The witness stated that the object was not a conventional aircraft — no wings or tail section were visible. It was not a helicopter — the witness noted that a helicopter would have been audible and its rotor blades visible. The witness described seeing nothing of that sort — only a metallic, oval-shaped object.
No photographs were taken. No other witnesses are identified. No source outlet or reporting organization is named.
Researcher’s Notes
Two Minutes Over the Suburbs
- Source Assessment: This is an anonymous, unsourced online submission with no photographs, no named reporting outlet, and no investigation. The witness’s statement is brief, specific, and free of embellishment. The explicit declaration against posting false sightings is a credibility-neutral detail — sincere witnesses and fabricators alike make such statements.
- Conventional Candidates: A metallic oval moving quickly across a winter morning sky has several conventional candidates: a high-altitude weather balloon (metallic radar reflector payloads can appear oval at distance), a Mylar balloon, a distant aircraft seen at an angle that obscures its wings, or a military drone.

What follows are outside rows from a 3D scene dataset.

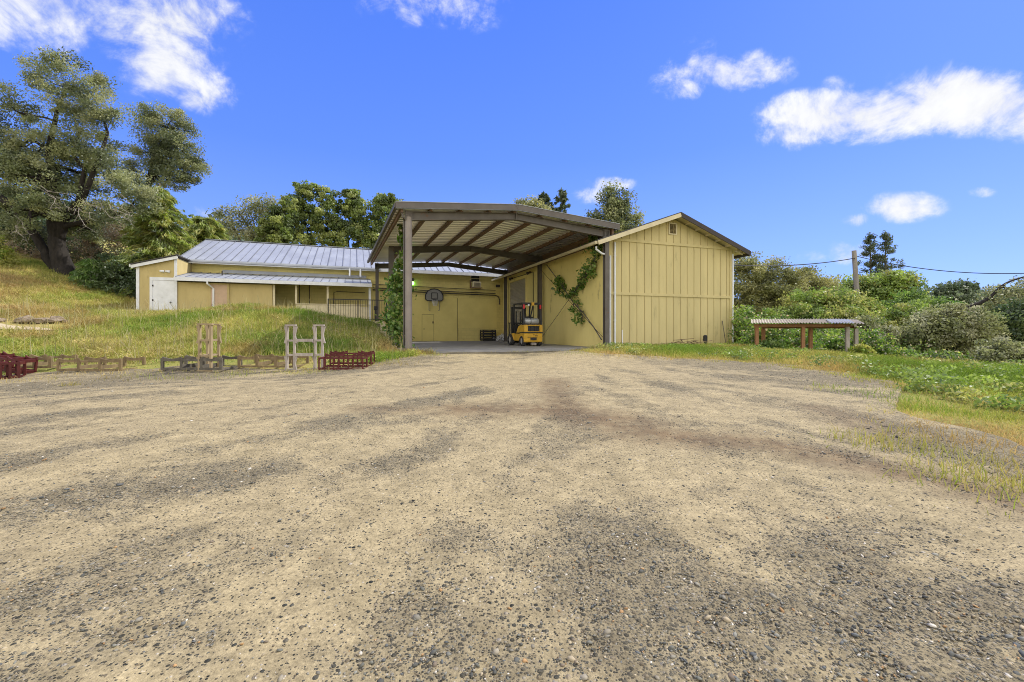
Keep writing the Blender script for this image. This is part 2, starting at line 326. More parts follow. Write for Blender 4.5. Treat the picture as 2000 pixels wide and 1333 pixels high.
def _fit():
    P = CP[:, :2] / 10; n = len(P); D = ((P[:, None] - P[None]) ** 2).sum(-1); K = _k(D) + np.eye(n) * .004
    Q = np.hstack([np.ones((n, 1)), P]); A = np.zeros((n + 3, n + 3)); A[:n, :n] = K; A[:n, n:] = Q; A[n:, :n] = Q.T
    return np.linalg.solve(A, np.concatenate([CP[:, 2], np.zeros(3)]))
TC = _fit()
def hgt(x, y, bumps=True):
    x = np.atleast_1d(np.asarray(x, float)); y = np.atleast_1d(np.asarray(y, float)); out = np.empty(len(x)); P = CP[:, :2] / 10
    for i in range(0, len(x), 20000):
        q = np.stack([x[i:i + 20000], y[i:i + 20000]], 1) / 10
        D = ((q[:, None] - P[None]) ** 2).sum(-1); out[i:i + 20000] = _k(D) @ TC[:-3] + TC[-3] + q @ TC[-2:]
    u, v = WP(x, y)
    if bumps:
        yard = sstep(10, 13, np.hypot(x * .6, y - 2)); out = out + (fbm(x, y, 2.2, 5, 3) - .5) * (.05 + .22 * yard)
    inpad = sstep(-9.6, -8.8, u) * sstep(-2.4, -1.4, v) * sstep(8.5, 7.5, u)
    out = out * (1 - inpad) + .52 * inpad
    por = sstep(11.2, 12.2, v) * (u > -23) * (u < 8) * (v < 27); out = np.where(por > 0, np.minimum(out, out * (1 - por) + np.minimum(out, 1.85) * por), out)
    dock = sstep(-12.9, -12.0, u) * sstep(9.6, 10.6, v) * (v < 27) * (u < 8); out = out * (1 - dock) + np.minimum(out, .8) * dock
    return out
def h1(x, y): return float(hgt(x, y)[0])
def gridmesh(xs, ys):
    X, Y = np.meshgrid(xs, ys); V = np.stack([X.ravel(), Y.ravel(), hgt(X.ravel(), Y.ravel())], 1)
    nx, ny = len(xs), len(ys); i = (np.arange(ny - 1)[:, None] * nx + np.arange(nx - 1)[None]).ravel()
    return V, np.stack([i, i + 1, i + nx + 1, i + nx], 1)
# yard outline (image columns / rows turned into ground points, and on round behind the camera)
def gp(px, py):
    Y = 8.0
    for _ in range(30):
        z = h1((px - 1000) / F * Y, Y); Y = .5 * Y + .5 * max(2, (ZC - z) * F / (py - HZ))
    return ((px - 1000) / F * Y, Y)
yard_px = [(-300, 752), (0, 739), (150, 733), (300, 728), (450, 728), (600, 726), (690, 722), (740, 708), (800, 697), (850, 689)]
yard_pr = [(1125, 689), (1190, 697), (1290, 700), (1400, 704), (1500, 713), (1600, 728), (1700, 745), (1725, 770), (1740, 810), (1790, 850), (1890, 890), (2000, 945), (2200, 1030)]
YP = [gp(*p) for p in yard_px] + [PW((-5.5, -.6, 0))[:2], PW((-1.4, -.6, 0))[:2]] + [gp(*p) for p in yard_pr]
YP += [(5.5, 1), (7, -3), (7, -9), (-2, -10), (-16, -9), (-22, -2), (-19, 6)]
YP = np.array(YP)
def densify(P, n):
    Q = np.vstack([P, P[:1]]); d = np.concatenate([[0], np.cumsum(np.hypot(*np.diff(Q, axis=0).T))]); t = np.linspace(0, d[-1], n, endpoint=False)
    return np.stack([np.interp(t, d, Q[:, 0]), np.interp(t, d, Q[:, 1])], 1)
YB = densify(YP, 900)
for _ in range(14): YB = (YB + np.roll(YB, 1, 0) + np.roll(YB, -1, 0)) / 3
nn = fbm(YB[:, 0] + 50, YB[:, 1] + 50, 1.3, 3, 4) - .5
nrm = np.roll(YB, -1, 0) - np.roll(YB, 1, 0); nrm = np.stack([nrm[:, 1], -nrm[:, 0]], 1) / np.maximum(np.hypot(*nrm.T), 1e-6)[:, None]
YB = YB + nrm * nn[:, None] * 1.1
def _star(c, n):
    a = np.arctan2(YB[:, 1] - c[1], YB[:, 0] - c[0]); a = np.unwrap(a); r = np.hypot(YB[:, 0] - c[0], YB[:, 1] - c[1])
    if a[-1] < a[0]: a = a[::-1]; r = r[::-1]
    a = np.maximum.accumulate(a) + np.arange(len(a)) * 1e-6; t = a[0] + np.arange(n) * 2 * np.pi / n
    rr = np.interp(t, np.concatenate([a, [a[0] + 2 * np.pi + .01]]), np.concatenate([r, [r[0]]]))
    for _ in range(30): rr = (rr + np.roll(rr, 1) + np.roll(rr, -1)) / 3
    return np.stack([c[0] + rr * np.cos(t), c[1] + rr * np.sin(t)], 1)
YB = _star((0, 2.6), 1200)
_d = YB - np.array([0, 2.6]); YM = YB + _d / np.hypot(*_d.T)[:, None] * (.85 * (WP(YB[:, 0], YB[:, 1])[1] < -1.6))[:, None]
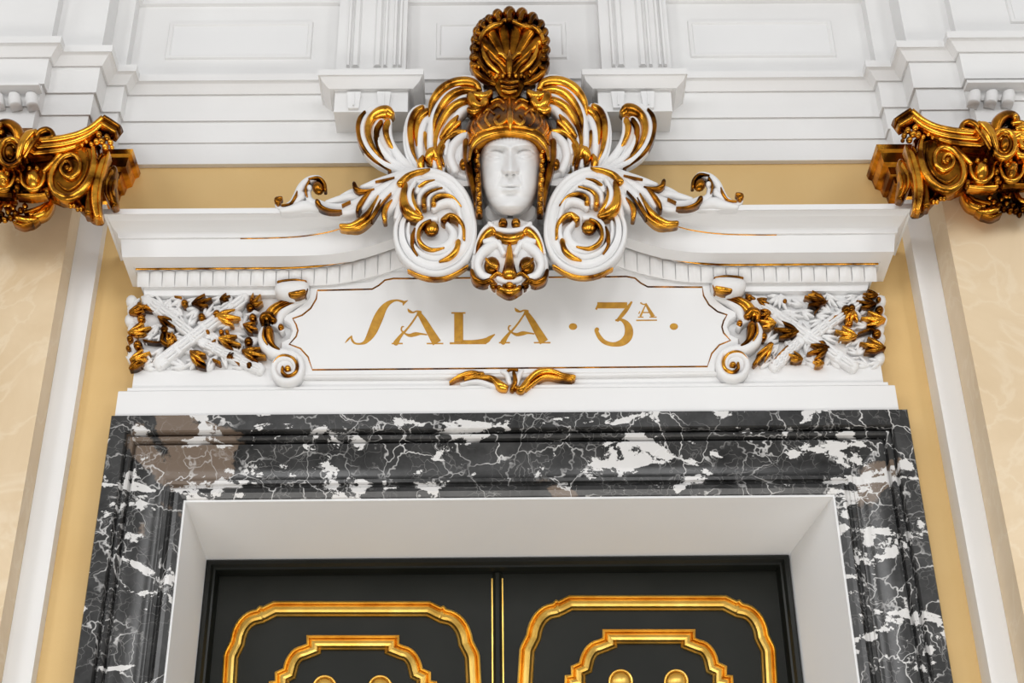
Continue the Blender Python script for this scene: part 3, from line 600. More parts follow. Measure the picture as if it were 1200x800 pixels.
# ================================================================== WINGS
def wing(mir,side_):
    t=thing('plume_wing','fan of white and gilded curling plumes rising %s of the helmet'%side_,'plume',P(*((480,165) if mir is None else mir(480,165)),-.25))
    r=Rel(t,mir); y=-.245
    # outermost plume
    r.sl('plume_body',PLATE,[(490,206),(466,203),(443,194),(428,181),(419,163),(417,146),(422,132),(433,124),(447,121),(458,124),(463,132),(459,139),(456,150),(459,166),(468,180),(480,192),(492,198)],y,.006,bev=1.5,back=-.13,spl=2)
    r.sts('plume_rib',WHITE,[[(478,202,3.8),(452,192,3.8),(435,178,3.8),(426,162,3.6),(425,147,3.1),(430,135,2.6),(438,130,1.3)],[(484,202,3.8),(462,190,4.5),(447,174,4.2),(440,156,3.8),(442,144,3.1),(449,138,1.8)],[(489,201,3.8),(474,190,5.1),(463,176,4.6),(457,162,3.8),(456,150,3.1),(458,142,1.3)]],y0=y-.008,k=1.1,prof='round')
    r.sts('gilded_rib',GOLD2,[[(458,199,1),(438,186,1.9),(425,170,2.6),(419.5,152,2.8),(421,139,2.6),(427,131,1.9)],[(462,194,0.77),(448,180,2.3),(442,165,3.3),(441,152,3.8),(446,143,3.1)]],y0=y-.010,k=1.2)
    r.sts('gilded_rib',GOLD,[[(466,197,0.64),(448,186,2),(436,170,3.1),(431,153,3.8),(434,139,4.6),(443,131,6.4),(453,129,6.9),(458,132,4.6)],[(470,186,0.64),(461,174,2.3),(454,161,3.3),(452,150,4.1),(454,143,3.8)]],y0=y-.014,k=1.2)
    # middle plume
    y2=y-.012
    r.sl('plume_body',PLATE,[(500,200),(486,198),(476,184),(472,165),(473,148),(478,132),(487,123),(498,122),(504,130),(510,145),(512,170),(508,190)],y2,.006,bev=1.5,back=-.15,spl=2)
    r.sts('plume_rib',WHITE,[[(490,196,2.6),(480,178,2.8),(477,160,2.6),(478,143,2.3),(484,130,1.8),(492,124,1.3)],[(498,198,3.8),(493,180,4.4),(492,162,4.6),(496,145,4.4),(502,134,2.6)],[(506,194,3.8),(503,176,3.8),(504,158,3.8),(506,142,2.6)]],y0=y2-.008,k=1.1)
    r.sts('gilded_rib',GOLD,[[(490,192,0.64),(484,176,2.6),(481,158,3.8),(482,142,4.4),(487,131,4.6),(494,126,3.8)],[(495,184,0.64),(489,168,2),(488,150,3.3),(492,137,4.4),(500,130,4.4)],[(503,186,0.64),(499,170,1.5),(498,156,2.3)]],y0=y2-.014,k=1.2)
    # tall inner plume
    y3=y2-.014
    r.sl('plume_body',PLATE,[(520,200),(506,196),(505,175),(503,155),(500,128),(507,110),(518,98),(534,91),(550,90),(562,96),(568,108),(560,120),(545,125),(534,138),(528,155),(526,175)],y3,.006,bev=1.5,back=-.17,spl=2)
    r.sts('plume_rib',WHITE,[[(510,196,3.2),(505,172,3.8),(505,150,4.1),(510,130,4.1),(522,112,3.8),(538,101,3.3),(552,99,2)],[(516,190,2.6),(513,168,3.3),(516,146,3.8),(526,127,3.8),(540,115,3.3),(552,111,2)],[(524,96,1.3),(540,90,1.8),(556,91,2),(566,98,1.9)],[(522,180,2.6),(524,160,3.8),(530,144,4.4),(540,130,4.4),(552,124,2.6)]],y0=y3-.008,k=1.1)
    r.sts('gilded_rib',GOLD,[[(503,134,1.3),(506,119,3.8),(516,105,5.4),(530,96.5,5.6),(545,94,5.4),(557,97,4.4),(562,104,3.1)],[(509,160,0.64),(509,142,2.8),(516,125,4.1),(528,111,4.9),(543,105,4.6),(556,106,3.3)],[(513,188,0.64),(510,168,2.6),(515,146,3.6),(526,128,4.4),(540,119,4.6),(553,116,3.1)]],y0=y3-.014,k=1.2)
    r.sts('gilded_leaf',GOLD,[[(517,160,2.6),(524,150,3.8),(531,142,3.8),(536,136,1.9)],[(524,158,2.6),(530,150,3.2),(538,143,2.6)],[(505,192,1.9),(503,184,5.8),(507,177,6.4),(511,184,3.8)],[(516,196,2.6),(513,182,3.3),(516,170,3.1),(524,160,2.6),(534,154,2.6),(545,154,2.6)],[(495,199,2.6),(493,190,4.6),(495,184,2.6)],[(520,192,1.3),(517,180,1.9),(520,171,1.9)]],y0=y3-.018,k=1.1)
    # shell round the ear
    r.sl('ear_shell',PLATE,[(556,150),(540,155),(528,164),(521,178),(524,196),(540,206),(560,210),(562,170)],y3-.004,.008,bev=2,back=-.2,spl=2)
    r.sts('ear_shell_rib',WHITE,[[(556,156,3.8),(541,160,4.6),(531,170,5.1),(528,184,5.1),(534,198,5.1)],[(552,166,2.6),(543,172,3.8),(540,184,3.8),(546,197,3.8)]],y0=y3-.014,k=1.)
    r.sts('gilded_curl',GOLD,[[(552,113,5.8),(556,121,5.8),(563,124,5.1),(568,118,5.1)],[(556,110,3.8),(566,112,5.1),(574,108,3.8)],[(550,128,3.2),(556,130,3.8),(562,128,3.8)]],y0=y3-.03,k=1.2)
wing(None,'left'); wing(mirror(1195.5,9),'right')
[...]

The Des Moines metropolitan area is served by Des Moines International Airport and is within the operational range of the Iowa Air National Guard 132nd Wing at Des Moines. Without distance or altitude estimates, none of these can be ruled in or out.
- Classification Rationale: DD is correct — the witness described a metallic object in the daytime sky, not a point-source light. The observation was brief (2 minutes), at unestimated distance, with no anomalous performance characteristics described beyond the absence of wings and sound. Status is Insufficient Data.
This is about as thin as a case gets while still deserving a page: one witness, two minutes, no photo, no source, no investigation. It sits in the archive because it’s a daytime metallic-object observation in the Des Moines metro, and even thin data points contribute to geographic pattern mapping when aggregated across decades. On its own, it proves nothing. In a stack of Iowa sighting data, it’s one more pin in the map.